No que diz respeito à terceira lei do carma, entre os discípulos mais velhos do Buda, havia um grupo de dezesseis, chamados algumas vezes de dezesseis arhats. Entre eles havia um chamado Kanakavatsa. Em uma vida anterior, Kanakavatsa havia vivido nos tempos do primeiro buda desta era. Esse buda costumava andar montado em um elefante magnífico, e Kanakavatsa fez uma oferenda de um ornamento de folhas de outro para o elefante, com grande fé e respeito. Como resultado, quando ele renasceu, na época do Buda Shakyamuni, um elefante dourado cujas fezes eram de ouro sólido apareceu em sua casa, na mesma hora em que ele nasceu. O rei local, o poderoso rei Ajatashatru, ordenou que esse magnífico elefante dourado fosse levado ao palácio. No entanto, sempre que o oficial tentava levar o elefante para o palácio do rei, o elefante miraculosamente desaparecia sob a terra e reaparecia na casa onde Kanakavatsa havia renascido. Eles tentaram por três vezes levar o elefante, mas todas as vezes ele desaparecia e reaparecia na casa. Isso aconteceu porque o rei não tinha desenvolvido potencial positivo suficiente para ter um elefante assim. Já a criança que nasceu na casa, tinha. Esse é um exemplo de que, se você não gerar o potencial para uma determinada ação, você não experimentará seus resultados.
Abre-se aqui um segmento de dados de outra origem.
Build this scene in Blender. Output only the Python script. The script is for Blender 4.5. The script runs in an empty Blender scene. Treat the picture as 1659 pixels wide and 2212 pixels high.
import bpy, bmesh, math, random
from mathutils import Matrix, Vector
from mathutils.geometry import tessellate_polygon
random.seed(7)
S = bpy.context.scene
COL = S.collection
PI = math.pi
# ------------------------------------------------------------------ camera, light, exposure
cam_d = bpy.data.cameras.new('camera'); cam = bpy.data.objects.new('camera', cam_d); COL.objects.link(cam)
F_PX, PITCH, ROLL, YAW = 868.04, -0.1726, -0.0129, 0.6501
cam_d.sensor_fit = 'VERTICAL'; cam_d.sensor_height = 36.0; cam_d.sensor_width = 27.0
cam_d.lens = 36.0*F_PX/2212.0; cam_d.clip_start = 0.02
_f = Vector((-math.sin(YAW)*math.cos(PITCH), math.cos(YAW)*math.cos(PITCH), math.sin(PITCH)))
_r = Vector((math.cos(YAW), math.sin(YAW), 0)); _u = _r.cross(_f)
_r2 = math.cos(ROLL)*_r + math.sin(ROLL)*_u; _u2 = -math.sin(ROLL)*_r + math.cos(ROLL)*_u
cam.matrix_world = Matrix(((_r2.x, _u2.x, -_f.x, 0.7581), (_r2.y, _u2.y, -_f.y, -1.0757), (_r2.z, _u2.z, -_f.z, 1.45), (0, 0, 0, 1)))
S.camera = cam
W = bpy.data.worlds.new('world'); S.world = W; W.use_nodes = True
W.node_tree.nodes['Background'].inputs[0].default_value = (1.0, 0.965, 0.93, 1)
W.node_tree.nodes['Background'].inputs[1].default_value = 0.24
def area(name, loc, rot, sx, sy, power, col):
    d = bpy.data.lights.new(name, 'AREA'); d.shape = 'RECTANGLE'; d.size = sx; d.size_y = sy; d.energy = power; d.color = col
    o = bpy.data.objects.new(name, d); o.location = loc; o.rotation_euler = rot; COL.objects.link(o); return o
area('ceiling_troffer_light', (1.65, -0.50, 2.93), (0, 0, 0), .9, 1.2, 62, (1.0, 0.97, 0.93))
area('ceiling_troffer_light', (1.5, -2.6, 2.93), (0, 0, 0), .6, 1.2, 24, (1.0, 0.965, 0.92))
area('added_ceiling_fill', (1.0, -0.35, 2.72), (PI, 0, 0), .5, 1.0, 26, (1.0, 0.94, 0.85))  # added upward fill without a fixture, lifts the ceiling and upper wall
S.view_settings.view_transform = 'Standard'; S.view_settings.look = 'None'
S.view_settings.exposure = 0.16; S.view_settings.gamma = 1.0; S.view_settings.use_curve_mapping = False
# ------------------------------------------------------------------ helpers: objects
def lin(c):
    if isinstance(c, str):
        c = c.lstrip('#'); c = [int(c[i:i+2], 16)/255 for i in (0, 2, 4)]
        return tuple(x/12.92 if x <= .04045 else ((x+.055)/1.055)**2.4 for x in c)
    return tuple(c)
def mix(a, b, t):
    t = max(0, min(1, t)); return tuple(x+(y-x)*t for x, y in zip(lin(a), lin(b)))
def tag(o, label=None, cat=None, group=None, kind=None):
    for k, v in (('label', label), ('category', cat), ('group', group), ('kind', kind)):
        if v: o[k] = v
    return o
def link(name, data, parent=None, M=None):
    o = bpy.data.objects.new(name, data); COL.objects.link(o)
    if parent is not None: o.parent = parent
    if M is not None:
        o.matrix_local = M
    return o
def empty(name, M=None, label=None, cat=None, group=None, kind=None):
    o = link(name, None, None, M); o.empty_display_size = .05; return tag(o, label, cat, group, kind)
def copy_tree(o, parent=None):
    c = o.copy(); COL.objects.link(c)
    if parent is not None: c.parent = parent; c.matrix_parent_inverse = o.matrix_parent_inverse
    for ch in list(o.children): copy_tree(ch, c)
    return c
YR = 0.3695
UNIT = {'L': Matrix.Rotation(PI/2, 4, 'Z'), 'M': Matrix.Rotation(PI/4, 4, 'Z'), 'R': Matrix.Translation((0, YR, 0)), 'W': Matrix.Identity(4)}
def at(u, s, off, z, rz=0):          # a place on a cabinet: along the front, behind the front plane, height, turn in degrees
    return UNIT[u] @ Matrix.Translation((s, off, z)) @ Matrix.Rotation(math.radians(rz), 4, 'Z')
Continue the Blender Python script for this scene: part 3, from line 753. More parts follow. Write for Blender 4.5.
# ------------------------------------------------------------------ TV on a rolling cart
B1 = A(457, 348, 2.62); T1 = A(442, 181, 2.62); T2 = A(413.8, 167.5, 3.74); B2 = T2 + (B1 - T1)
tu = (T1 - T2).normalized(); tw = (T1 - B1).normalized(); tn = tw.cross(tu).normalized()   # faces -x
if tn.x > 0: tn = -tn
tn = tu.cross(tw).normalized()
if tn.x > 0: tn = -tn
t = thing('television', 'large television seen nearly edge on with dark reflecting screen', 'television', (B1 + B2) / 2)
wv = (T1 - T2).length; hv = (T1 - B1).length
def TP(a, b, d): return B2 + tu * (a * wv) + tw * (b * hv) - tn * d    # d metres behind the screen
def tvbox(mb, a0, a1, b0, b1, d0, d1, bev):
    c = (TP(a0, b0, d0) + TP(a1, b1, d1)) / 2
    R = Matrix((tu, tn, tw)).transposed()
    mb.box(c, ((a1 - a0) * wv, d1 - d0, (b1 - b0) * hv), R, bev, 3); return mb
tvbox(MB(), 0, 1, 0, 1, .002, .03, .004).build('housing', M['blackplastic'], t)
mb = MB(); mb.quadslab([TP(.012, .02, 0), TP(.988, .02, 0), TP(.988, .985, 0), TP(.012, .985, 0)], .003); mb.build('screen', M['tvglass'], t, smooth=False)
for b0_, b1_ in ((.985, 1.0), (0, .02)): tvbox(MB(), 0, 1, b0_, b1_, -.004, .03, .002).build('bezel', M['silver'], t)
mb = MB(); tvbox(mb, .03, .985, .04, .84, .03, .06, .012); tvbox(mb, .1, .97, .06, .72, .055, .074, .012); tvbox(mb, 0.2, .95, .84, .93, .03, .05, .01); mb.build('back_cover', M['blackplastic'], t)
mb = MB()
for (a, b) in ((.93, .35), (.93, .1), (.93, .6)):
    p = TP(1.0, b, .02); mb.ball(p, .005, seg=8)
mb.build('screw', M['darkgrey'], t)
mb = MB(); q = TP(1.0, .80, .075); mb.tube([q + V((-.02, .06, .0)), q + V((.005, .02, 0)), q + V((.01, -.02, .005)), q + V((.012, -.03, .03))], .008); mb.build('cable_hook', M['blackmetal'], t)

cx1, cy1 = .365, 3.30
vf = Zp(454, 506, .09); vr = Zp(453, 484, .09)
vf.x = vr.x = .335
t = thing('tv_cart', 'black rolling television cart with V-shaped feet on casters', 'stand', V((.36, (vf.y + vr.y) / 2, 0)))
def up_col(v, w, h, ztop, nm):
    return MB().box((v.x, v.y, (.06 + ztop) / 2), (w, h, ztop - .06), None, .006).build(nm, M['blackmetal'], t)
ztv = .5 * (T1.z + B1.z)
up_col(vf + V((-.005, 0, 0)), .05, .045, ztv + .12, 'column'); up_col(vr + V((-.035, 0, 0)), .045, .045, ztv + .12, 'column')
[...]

No que diz respeito à quarta lei, se você cometer uma ação, ela nunca será em vão, o potencial nunca será desperdiçado, ele amadurecerá conforme amadureceu com essa criança que tinha o potencial para um elefante dourado. [Nessa história], o jovem finalmente deixou a vida familiar e tomou votos monásticos com o Buda, e o Buda disse: “Agora não há mais necessidade de você ter um elefante dourado” e com seu poder fez o elefante desaparecer. Kanakavasta esforçou-se muito e atingiu o estado de arhat, um ser liberto, e era conhecido como o ancião, o arhat Kanakavatsa.